The cop sat in the street and waived me up to his window. I remember being pretty scared when I walked up to the car. He said “how old are you” and I said I was 12 and he said you know you are too young to be riding that moped. And I said but all my friends have them. He whipped off his glasses with his hand and just said “and I take em”. It was probably the most scared I had ever been. And what a crazy thing to say to a kid. Talk about a dream crusher. I guess it’s better he take away mopeds then scrape 12 year old kids off the street

I told my dad about it and we agreed that we should probably get rid of it. I tried to sell it but couldn’t find any takers as most of my friends were the same age as me and their parents didn’t want their kids riding around on a moped that had the headlights held on with hockey tape.

I eventually ended up trading it for a new skateboard. It was a pretty good swap for me. I think complete set ups were about $150 at the time so it was come up for sure.

I got a brand new World Industries Jeremy Klein Salad Board with Indy Trucks and Slimeball wheels. It was awesome!


I rode it for about a week before I let this other kid ride it, he tried a trick and fell and shot it under a passing car that smashed it.
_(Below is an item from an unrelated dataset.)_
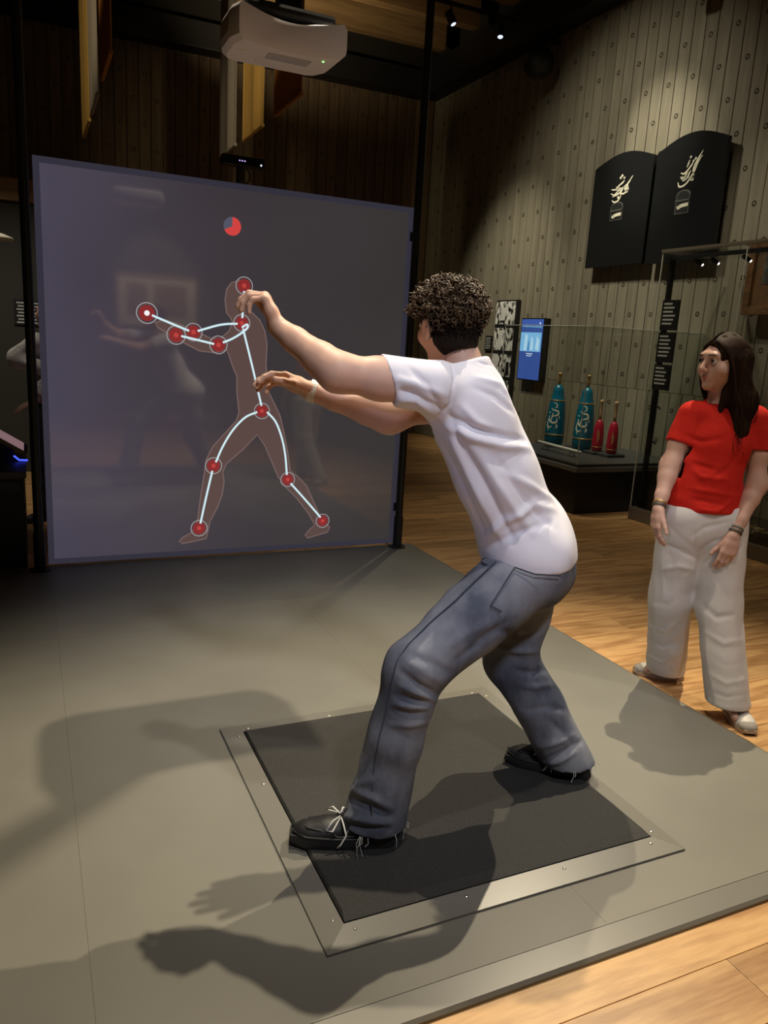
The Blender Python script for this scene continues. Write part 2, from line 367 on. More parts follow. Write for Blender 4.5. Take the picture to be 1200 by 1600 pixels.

It skidded under the car for a about 40 feet until the driver opened the door, reached out and grabbed it and threw it away from his car and then sped off. The only thing I could salvage were the trucks.

Sometimes you work your butt off and make it happen and sometimes you end up exactly where you started.


So what did I learn from all this?

I learned that Starting over isn’t always a bad thing especially if you have gained insight and learned from the experience. Although at the time it was pretty devistating with a good amount of tears!

I also learned that it’s hard to control your emotions when you see your hard work go down the drain or even get ran over by a car. It happens often so just be prepared.

I think the best that I learned was to try not to get discouraged. People fail all the time and dreams come crashing down. The best thing to do it learn what you can, salvage what you can and rebuild.